Some questions to consider.

Professor Brian Butler

December, 2003

 

These questions cover the final sections of the course in which we are dealing with criticisms or objections to the CRUM hypothesis.  You should be familiar with chapter nine and, to a much lesser extent, with chapters ten, eleven and twelve.

 

  1. Antonio Damasio, an internationally renown neuroscientist claims that Descartes’s error ( the title of a book by Damasio) is that Descartes did not appreciate the value of emotions for consciousness and thinking.  How would we incorporate similar information for an intelligent machine?

 

  1. Consider the problem of emotions in chapter nine.  Is it a problem concerning emotion as information about a mental state or is it a problem of emotion as motivation that focuses on a particular goal?

 

  1. You go to party and meet this really attractive person who is heavily into the arts.  When you mention you’re studying cognitive science they immediately point out that no computer could ever write poetry or paint a picture.  How would you respond?  Why?

 

  1. In chapter eleven, Sir Roger Penrose makes it clear that he does not believe that a computer could ever discover anything new in mathematics.  Would you agree?

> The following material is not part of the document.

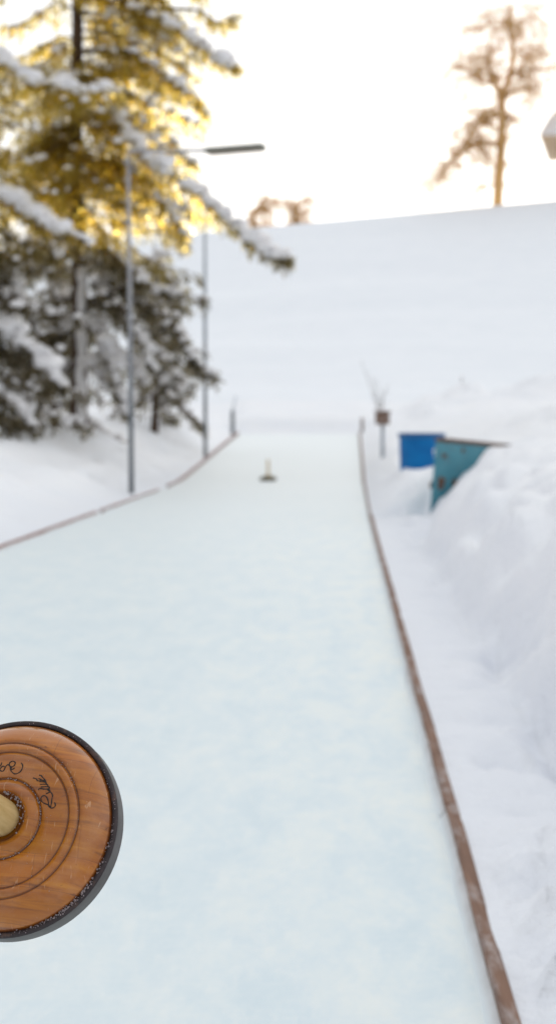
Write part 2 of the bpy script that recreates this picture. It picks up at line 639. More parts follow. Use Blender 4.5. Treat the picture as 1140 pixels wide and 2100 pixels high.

Why?

 

  1. In Consciousness Explained, Daniel Dennett claims that John Searle seriously misguides us with his analogy of the Chinese Room by ignoring the fact that the program that speaks Chinese must be an “extraordinarily supple, sophisticated, and multilayered system, brimming with ‘world-knowledge’ and meta-knowledge and meta-meta-knowledge about its own responses, its own ‘motivations’ and the motivations of its interlocutor, and much, much more.” (Dennett, 1991, page 438).  Evaluate the strength of Searle’s argument from this perspective.

 

  1. Patricia and Paul Churchland are two philosophers who accept the idea that we are really “neural networks” and nothing more.  How does this perspective help refute the question Searle asks about “what understands Chinese?” in the Chinese Room?

 

  1. What is a qualia?  Could a computer that passes the Turing Test ever experience a qualia?  What does David Chalmers think?

 

  1. Chalmers claims that your skull may not represent the limit of your mind and argues for a concept he calls the ‘extended mind’.  What does this mean?